Calenda è tentato dallo strappo: “Gli impegni presi non erano questi, la leadership doveva essere a due”

Ilario Lombardo

ROMA. E improvvisamente, con una sapienza cinematografica degna di mamma e nonno registi, Carlo Calenda diventa maestro di suspense. Poco prima delle quattro di pomeriggio silenzia Twitter. Neanche un cinguettio, un commento, uno sfottò. Nessuna scazzottata via social con profili veri o finti. Niente, nemmeno dopo che nella sede del Pd Enrico Letta sigilla gli accordi elettorali con i rossoverdi di Angelo Bonelli e Nicola Fratoianni e con i neodemocristiani civici di Bruno Tabacci e Luigi Di Maio. Gli alleati che si avvicendano in due conferenze stampa separate, ai lati del segretario e contornati dai simboli Pd, sono in qualche modo un cedimento che Letta considera coerente con il patto firmato assieme a Calenda e a Benedetto Della Vedova di +Europa. Entrano in coalizione, ma sarà il Pd a caricarsi i loro collegi nella sua quota, cioè nel famoso 70 per cento di uninominali concordato con Azione, a cui andrà il restante 30 per cento.

A Calenda però quelle due fotografie non piacciono. È l’ora di cena quando dal partito fanno sapere che il Pd farebbe bene a preoccuparsi. Il leader è nero e dicono che abbia scelto il silenzio perché parlerà oggi, su Raitre, intervistato da Lucia Annunziata. Potrebbe strappare? Nessuno si sbilancia, conoscendo l’umoralità dell’ex ministro. Di certo, è tentato. Letta conta su +Europa: sperano che la minaccia di Della Vedova e Emma Bonino, di spaccare la lista e restare con il Pd, oltre all’incubo di dover raccogliere le firme, alla fine lo scoraggi.

Calenda è al mare.
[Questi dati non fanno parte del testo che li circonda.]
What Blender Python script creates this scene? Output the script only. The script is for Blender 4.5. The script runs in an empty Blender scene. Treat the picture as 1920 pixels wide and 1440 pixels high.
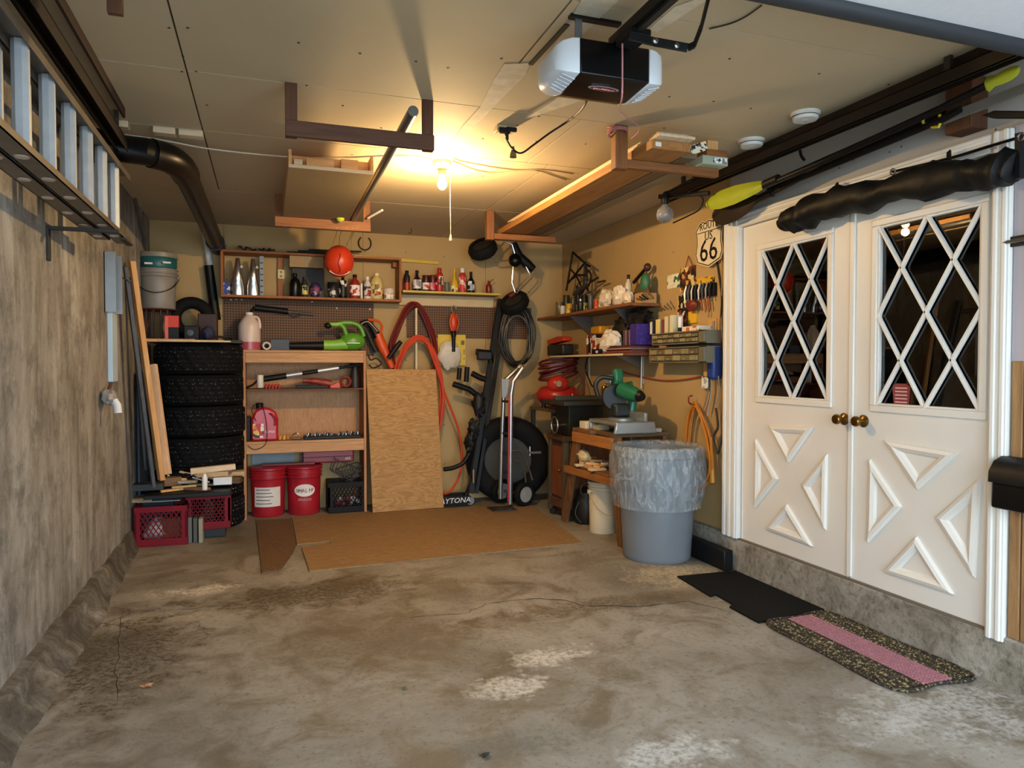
import bpy, bmesh, math, random
from mathutils import Vector, Matrix, noise
random.seed(7)
V = Vector
SC = bpy.context.scene
COL = SC.collection

# ---------------------------------------------------------------- camera
F, CH = 1330.0, 1.40                      # focal length in pixels of a 1920 wide frame, eye height
YAW, PIT = math.atan(460/1330), math.atan(34/1330)
cam = bpy.data.objects.new('camera', bpy.data.cameras.new('camera'))
COL.objects.link(cam)
cam.data.sensor_width = 36; cam.data.lens = F/1920*36
cam.data.clip_start = 0.02
cam.location = (0, 0, CH)
cam.rotation_euler = (math.pi/2 - PIT, 0, -YAW)
SC.camera = cam
# ---------------------------------------------------------------- sky, daylight, exposure
W = bpy.data.worlds.new('sky'); SC.world = W; W.use_nodes = True
bg = W.node_tree.nodes['Background']
bg.inputs[0].default_value = (0.72, 0.87, 1.0, 1); bg.inputs[1].default_value = 6.0
pl = bpy.data.lights.new('opening_portal', 'AREA'); pl.shape = 'RECTANGLE'; pl.size = 3.9; pl.size_y = 2.3
pl.cycles.is_portal = True
po = bpy.data.objects.new('opening_portal', pl); COL.objects.link(po)
po.location = (1.03, -0.55, 1.15); po.rotation_euler = (math.pi/2, 0, 0)
BULB_W = 72.0
SC.cycles.max_bounces = 7; SC.cycles.diffuse_bounces = 4; SC.cycles.glossy_bounces = 3; SC.cycles.transmission_bounces = 6; SC.cycles.transparent_max_bounces = 8
SC.cycles.caustics_reflective = False; SC.cycles.caustics_refractive = False
SC.view_settings.view_transform = 'Standard'
SC.view_settings.look = 'None'
SC.view_settings.exposure = 0.52
SC.view_settings.gamma = 1.0
SC.view_settings.use_curve_mapping = False

# ---------------------------------------------------------------- dimensions of the garage
XL, XR, YB, ZC, Y0 = -1.0, 3.08, 7.215, 2.73, -0.5
ca, sa, cp, sp = math.cos(YAW), math.sin(YAW), math.cos(PIT), math.sin(PIT)
RI, FW, UP = V((ca, -sa, 0)), V((sa*cp, ca*cp, -sp)), V((sa*sp, ca*sp, cp))
def at(u, v, X=None, Y=None, Z=None):
    """the point of a wall, shelf or floor plane that the survey photo shows at (u, v)"""
    d = RI*((u-960)/F) + UP*((720-v)/F) + FW
    t = X/d.x if X is not None else Y/d.y if Y is not None else (Z-CH)/d.z
    return V((d.x*t, d.y*t, CH+d.z*t))
def mpp(p):                                # metres for one pixel at a point
    return FW.dot(V(p)-V((0, 0, CH)))/F

# ---------------------------------------------------------------- materials
def S(h):
    h = h.lstrip('#'); o = []
    for i in (0, 2, 4):
        c = int(h[i:i+2], 16)/255
        o.append(c/12.92 if c <= 0.04045 else ((c+0.055)/1.055)**2.4)
    return (*o, 1)
class NT:
    def __init__(s, name):
        s.m = bpy.data.materials.new(name); s.m.use_nodes = True
        s.t = s.m.node_tree; s.b = s.t.nodes['Principled BSDF']
    def n(s, typ, ins=None, **kw):
        x = s.t.nodes.new(typ)
        for k, v in kw.items(): setattr(x, k, v)
        for k, v in (ins or {}).items(): s.set(x.inputs[k], v)
        return x
    def set(s, sock, v):
        if isinstance(v, bpy.types.NodeSocket): s.t.links.new(v, sock)
        else: sock.default_value = v
    def co(s, scale=(1, 1, 1), rnd=True, loc=(0, 0, 0)):
        tc = s.n('ShaderNodeTexCoord'); out = tc.outputs['Object']
        if rnd:
            oi = s.n('ShaderNodeObjectInfo')
            mu = s.n('ShaderNodeMath', {0: oi.outputs['Random'], 1: 17.0}, operation='MULTIPLY')
            ad = s.n('ShaderNodeVectorMath', {0: out, 1: mu.outputs[0]}, operation='ADD'); out = ad.outputs[0]
        mp = s.n('ShaderNodeMapping', {'Vector': out, 'Scale': scale, 'Location': loc}); return mp.outputs[0]
    def noi(s, vec, scale, detail=4, rough=.55, dist=0):
        return s.n('ShaderNodeTexNoise', {'Vector': vec, 'Scale': scale, 'Detail': detail, 'Roughness': rough, 'Distortion': dist}).outputs['Fac']
    def ramp(s, fac, stops):
        r = s.n('ShaderNodeValToRGB', {'Fac': fac}); e = r.color_ramp.elements
        while len(e) > 1: e.remove(e[-1])
        for i, (p, c) in enumerate(stops):
            x = e[0] if i == 0 else e.new(p)
            x.position = p; x.color = S(c) if isinstance(c, str) else (c, c, c, 1)
        return r.outputs[0]
    def mix(s, fac, a, b, mode='MIX'):
        x = s.n('ShaderNodeMix', data_type='RGBA', blend_type=mode)
        s.set(x.inputs[0], fac); s.set(x.inputs[6], S(a) if isinstance(a, str) else a); s.set(x.inputs[7], S(b) if isinstance(b, str) else b)
        return x.outputs[2]
    def math(s, op, a, b=0.0):
        return s.n('ShaderNodeMath', {0: a, 1: b}, operation=op).outputs[0]
    def bump(s, h, st=.3, dist=.01):
        s.set(s.b.inputs['Normal'], s.n('ShaderNodeBump', {'Height': h, 'Strength': st, 'Distance': dist}).outputs[0])
    def fin(s, col=None, rough=.6, metal=0.0, **kw):
        if col is not None: s.set(s.b.inputs['Base Color'], S(col) if isinstance(col, str) else col)
        s.set(s.b.inputs['Roughness'], rough); s.b.inputs['Metallic'].default_value = metal
        for k, v in kw.items(): s.set(s.b.inputs[k], v)
        return s.m
_M = {}
def P(c, rough=.5, metal=0.0, var=.12, sc=9.0, bump=0.0, **kw):
    """painted, plastic or metal surface with faint mottling"""
    k = (c, rough, metal, var, sc, bump, tuple(sorted(kw.items())))
    if k in _M: return _M[k]
    s = NT('surface_'+c); v = s.co()
    f = s.noi(v, sc, 5)
    base = S(c); dk = tuple(x*(1-var*1.6) for x in base[:3])+(1,); lt = tuple(min(1, x*(1+var)) for x in base[:3])+(1,)
    col = s.mix(f, dk, lt)
    if bump: s.bump(s.noi(v, sc*6, 3), bump, .004)
    _M[k] = s.fin(col, s.math('MULTIPLY_ADD', f, .25) if False else rough, metal, **kw); return _M[k]
def wood(c1, c2, ax='Y', sc=1.0, rough=.65, strong=1.0):
    k = ('w', c1, c2, ax, sc, rough, strong)
    if k in _M: return _M[k]
    s = NT('wood_'+c1[1:]); g = [14*sc]*3; g['XYZ'.index(ax)] = 1.1*sc
    v = s.co(tuple(g))
    f = s.noi(v, 2.2, 7, .62, .6); f2 = s.noi(v, 9, 3)
    ff = s.math('ADD', s.math('MULTIPLY', f, .75), s.math('MULTIPLY', f2, .25))
    col = s.ramp(ff, [(.5-.18/strong, c1), (.5+.2/strong, c2)])
    s.bump(ff, .25, .004)
    _M[k] = s.fin(col, rough); return _M[k]
def plywood(c1, c2, c3, ax='X', sc=1.0):
    k = ('p', c1, c2, c3, ax, sc)
    if k in _M: return _M[k]
    s = NT('plywood_'+c1[1:]); g = [7.0*sc]*3; g['XYZ'.index(ax)] = 1.5*sc
    v = s.co(tuple(g)); f = s.noi(v, 1.5, 3, .5, .7)
    w = s.math('FRACT', s.math('MULTIPLY', f, 14.0))
    w = s.math('ABSOLUTE', s.math('SUBTRACT', w, .5))
    g2 = [40*sc]*3; g2['XYZ'.index(ax)] = 6*sc
    fine = s.noi(s.co(tuple(g2)), 2, 4, .7)
    col = s.mix(s.math('MULTIPLY', w, 1.5), c1, c2)
    col = s.mix(s.ramp(fine, [(.5, 0.0), (.75, .6)]), col, S(c3))
    s.bump(s.math('ADD', w, fine), .2, .003)
    _M[k] = s.fin(col, .7); return _M[k]
def concrete(kind):
    s = NT('concrete_'+kind); v = s.co(rnd=False)
    if kind == 'floor':
        big = s.noi(v, .9, 6, .6, .5); mid = s.noi(v, 3.2, 8, .68, .7); fine = s.noi(v, 38, 6, .7)
        col = s.ramp(big, [(.3, '#6d665a'), (.44, '#857e72'), (.57, '#958f84'), (.75, '#a6a198')])
        col = s.mix(s.ramp(mid, [(.36, .75), (.53, 0.0)]), col, S('#655843'))
        col = s.mix(s.ramp(mid, [(.58, 0.0), (.8, .5)]), col, S('#a8a49a'))
        col = s.mix(s.ramp(fine, [(.34, .5), (.46, 0.0)]), col, S('#4f473b'))
        col = s.mix(s.ramp(fine, [(.58, 0.0), (.78, .4)]), col, S('#bdb9af'))
        pn = s.noi(v, 7.5, 6, .66, .5); wn = s.math('SUBTRACT', s.math('ADD', s.math('MULTIPLY', pn, 2.4), s.math('MULTIPLY', fine, .5)), .55)
        sep = s.n('ShaderNodeSeparateXYZ', {0: v}); PX, PY = sep.outputs[0], sep.outputs[1]
        for (u, w, rx, ry, t, a, thr) in (
            (1025, 1232, .17, .10, '#cfcabe', .95, .62), (955, 1287, .15, .09, '#cfcabe', .9, .62), (1250, 1415, .2, .1, '#c4c4c0', .8, .66),
            (1770, 1335, .35, .2, '#c2c2be', .75, .62), (370, 1108, .2, .1, '#e0d8c8', .75, .6), (265, 1165, .32, .1, '#c4b9a4', .6, .5),
            (1300, 1085, .3, .3, '#d1c09d', .6, .5),
            (590, 1112, .45, .2, '#4f432d', .95, .42), (230, 1230, .22, .5, '#4d4335', .95, .42), (1170, 1128, .75, .09, '#5c4d34', .85, .45),
            (700, 1200, .4, .3, '#63543b', .7, .45), (960, 1398, .3, .1, '#57544a', .65, .55), (330, 1390, .25, .2, '#625b4f', .6, .55), (300, 1060, .3, .12, '#6b5a44', .5, .5)):
            c = at(u, w, Z=0)
            dx = s.math('MULTIPLY', s.math('SUBTRACT', PX, c.x), 1/rx); dy = s.math('MULTIPLY', s.math('SUBTRACT', PY, c.y), 1/ry)
            L = s.math('SQRT', s.math('ADD', s.math('MULTIPLY', dx, dx), s.math('MULTIPLY', dy, dy)))
            h = s.math('SUBTRACT', s.math('ADD', wn, .35), s.math('MULTIPLY', L, .55))
            m = s.math('MULTIPLY', s.n('ShaderNodeMapRange', {0: h, 1: thr-.08, 2: thr+.42, 3: 0.0, 4: a}).outputs[0], s.ramp(fine, [(.38, .25), (.56, 1.0)]))
            col = s.mix(m, col, S(t))
        s.bump(s.math('ADD', s.math('MULTIPLY', mid, 1.0), s.math('MULTIPLY', fine, .5)), .35, .006)
        return s.fin(col, s.ramp(mid, [(.3, .5), (.7, .8)]))
    if kind == 'wall':
        st = s.noi(s.co((2.0, 2.0, .7), rnd=False), 1.5, 8, .68, .9); st2 = s.noi(s.co((6, 6, .6), rnd=False), 1.4, 6, .65, 1.0)
        mid = s.noi(v, 4, 7, .7); fine = s.noi(v, 30, 5, .7)
        col = s.ramp(st, [(.26, '#544e45'), (.40, '#7d776d'), (.52, '#979289'), (.7, '#b3b0a9')])
        col = s.mix(s.ramp(st2, [(.34, .55), (.5, 0.0)]), col, S('#5f5547'))
        col = s.mix(s.ramp(mid, [(.36, .75), (.52, 0.0)]), col, S('#5a564e'))
        col = s.mix(s.ramp(fine, [(.55, 0.0), (.8, .4)]), col, S('#cfcabf'))
        s.bump(s.math('ADD', mid, s.math('MULTIPLY', fine, .5)), .5, .008)
        return s.fin(col, .85)
    mid = s.noi(v, 4.5, 8, .72, .6); fine = s.noi(v, 32, 5, .7)          # curb and footing
    col = s.ramp(mid, [(.3, '#5a5347'), (.46, '#888072'), (.6, '#a39c8f'), (.75, '#bdb9b0')] if kind == 'curb' else [(.3, '#37322b'), (.46, '#575046'), (.6, '#7a7468'), (.72, '#a5a198')])
    col = s.mix(s.ramp(fine, [(.35, .5), (.5, 0.0)]), col, S('#3d362b'))
    s.bump(s.math('ADD', mid, s.math('MULTIPLY', fine, .5)), .7, .012)
    return s.fin(col, .85)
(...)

Nel tardo pomeriggio di ieri i pochi dirigenti che riescono a parlargli, raccolgono il suo sfogo: «Letta sa benissimo che il nostro accordo prevedeva una leadership a due, e invece qui adesso siamo tre-quattro leader». Non solo: «Avevo detto sin dal principio che non avrei partecipato ad accozzaglie messe assieme solo per battere l’avversario». E invece è proprio questo il senso dell’operazione rivendicata apertamente da Letta, Fratoianni e Bonelli: una coalizione a difesa della Costituzione e dell’architettura democratica dell’Italia.

A poco sono servite le mille prudenze con cui il segretario dem è stato comunque attentissimo a tessere gli accordi e poi a contestualizzare gli annunci. Come, per esempio, quando precisa che quello con Verdi e Sinistra italiana è solo un patto tecnico, non di governo, assolutamente sganciato dall’accordo con Azione. Troppi i punti di incompatibilità, a partire dalla grande distanza sull’Agenda Draghi. Ma questo per Calenda sarebbe ragione sufficiente per lasciare fuori Fratoianni: «Come faccio a fare campagna elettorale? Cosa rispondo a chi mi dice che vado con chi non ha mai votato la fiducia a Draghi e ha votato contro l’ingresso di Svezia e Finlandia nella Nato?». Va bene mettersi assieme contro la destra sovranista con lo spirito del Cln, i comitati di liberazione antifascisti, ma non così, secondo Calenda: il fronte repubblicano lui, lo immaginava diversamente: raccolto attorno a idee e principi chiari. Nell’incontro avuto due giorni fa, il fondatore di Azione aveva ripetuto questi concetti identici a Letta, e lo aveva fatto con i suoi toni. «Il patto era a due, voi incarnate la parte socialdemocratica, noi quella liberale. Non puoi firmare patti alternativi che si contraddicono. A me di Di Maio e Fratoianni non frega nulla, te l’ho già detto: è affar tuo». Calenda faceva notare ieri che il contratto firmato con il Pd al punto 2 prevede che i front-runner siano solo due, lui e Letta, e poi un impegno chiaro: nessuna personalità divisiva potrà essere candidata nei collegi uninominali e più precisamente si vieta la candidatura di tutti gli ex parlamentari 5 Stelle, «usciti nell’ultima legislatura», un inciso che serve a neutralizzare il tentativo di far passare gli ex grillini come candidati di una nuova lista, Impegno Civico, fondata assieme a Tabacci in vista del voto del 25 settembre. Chi correrà negli uninominali che Letta ha promesso a Fratoianni, Bonelli e Di Maio, seppure nella quota Pd?